Simmons is chairman of Simmons & Co. International, a Houston investment bank active in the energy sector. As part of a small group invited to Saudi Arabia in 2003, he noticed that Saudi producers had to “strip” water that had mixed with the crude, often an indicator of a depleted well, since oil usually rests on top of water. “When you start getting water in crude, it’s like an elderly man with hardening arteries,” said Simmons, who believes Saudi Arabia’s reserves are significantly smaller than what the country claims. “We are,” he declared, “living with an energy illusion of the highest order.”
Simmons, who is writing a book on the subject and has spent the last two years researching Saudi technical data, has also called for more transparency from the petroleum industry worldwide. The Saudis, for their part, dispute Simmons’s assessment of their reserves, citing, among other sources, the U.S. Geological Survey.
Gaining Currency
To illustrate the global impact of fluctuating exchange rates, the New York Times (December 11, 2004) focused on two small, family-owned manufacturers, one located in Germany and the other in the United States. For Pennsylvania’s Markel Corporation and its CEO Kim Reynolds (MBA ’79), the weakness of the dollar is a good thing: It makes Markel’s products — insulated wire and tubing for cars — attractive to buyers from Europe where locally manufactured goods have grown pricey due to the euro’s strength. The weaker dollar has meant that exports now supply 40 percent of Markel’s revenue, compared with 5 percent five years ago.
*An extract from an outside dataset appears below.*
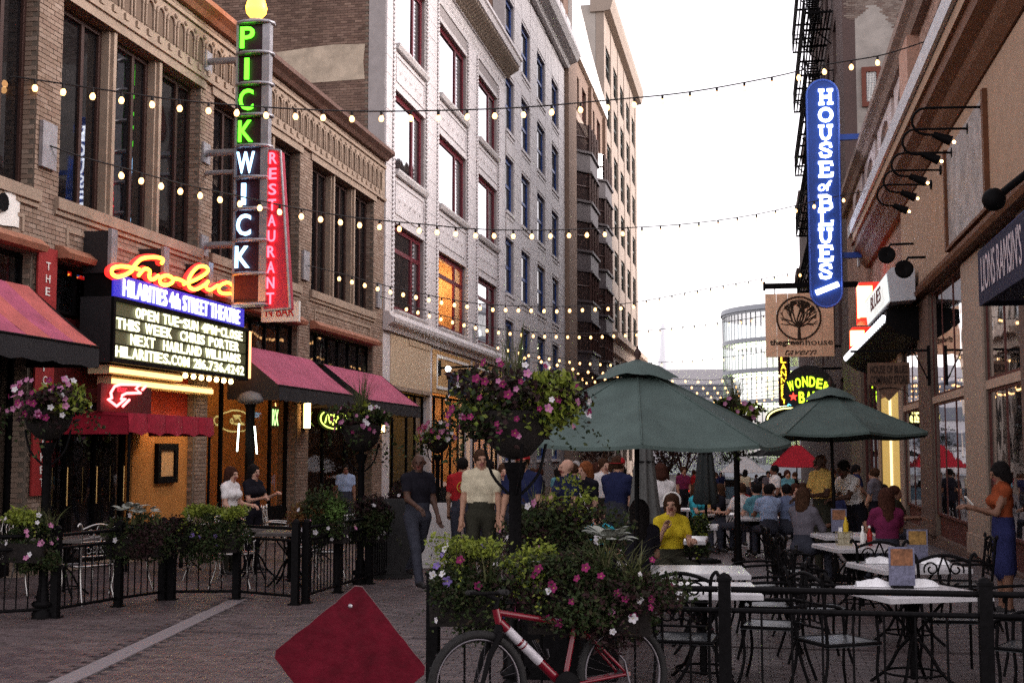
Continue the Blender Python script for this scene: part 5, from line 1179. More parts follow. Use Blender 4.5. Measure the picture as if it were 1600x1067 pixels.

“We can’t let ourselves get too excited,” Reynolds cautioned. “Our gains in Europe are not large enough to make up for our losses in Asia.”
A Star in LA
His star power is such that he’s been called “the Korean version of Alan Greenspan,” and indeed, when Sung Won Sohn (PMD 35, 1978) was named president and CEO of Hanmi Financial Corporation in Los Angeles, it was front-page news in his native South Korea, the Los Angeles Times reported (January 4, 2005). Sohn had previously worked for thirty years at Wells Fargo, rising to the position of chief economist at the bank, America’s fifth largest.
Sohn is known as one of the nation’s most accurate economic forecasters. “The mantra in 2005 should be caution,” he told the Associated Press (January 1, 2005). “Stay in the stock market, but be on the defensive side because the economic recovery is almost four years old.”
Lighting It Up
Last December, David Wilkins (MBA ’90) admired the brilliant skyline of Hong Kong’s Victoria Harbor, with its color-changing buildings and holiday lighting. “I love when nighttime comes,” the former investment banker told the Rocky Mountain News (December 24, 2004). Wilkins has more than a casual interest in lights, especially since 2002, when he acquired American Lighting, a specialty lighting company in Denver, Colorado. The firm sells its products to lighting showrooms, restaurants, amusement parks, and casinos as well as to cities, landscape contractors, and retailers.
“Outdoor lighting used to be a one-season event,” Wilkins noted. “Now most customers want to leave lighting up year-round because it signifies a special event.” Wilkins is excited by the prospect that more American cities may come to look like Hong Kong and thrilled to be involved in the lighting industry as an entrepreneur: “It’s very rewarding to actually make a tangible product and build a strong brand name.”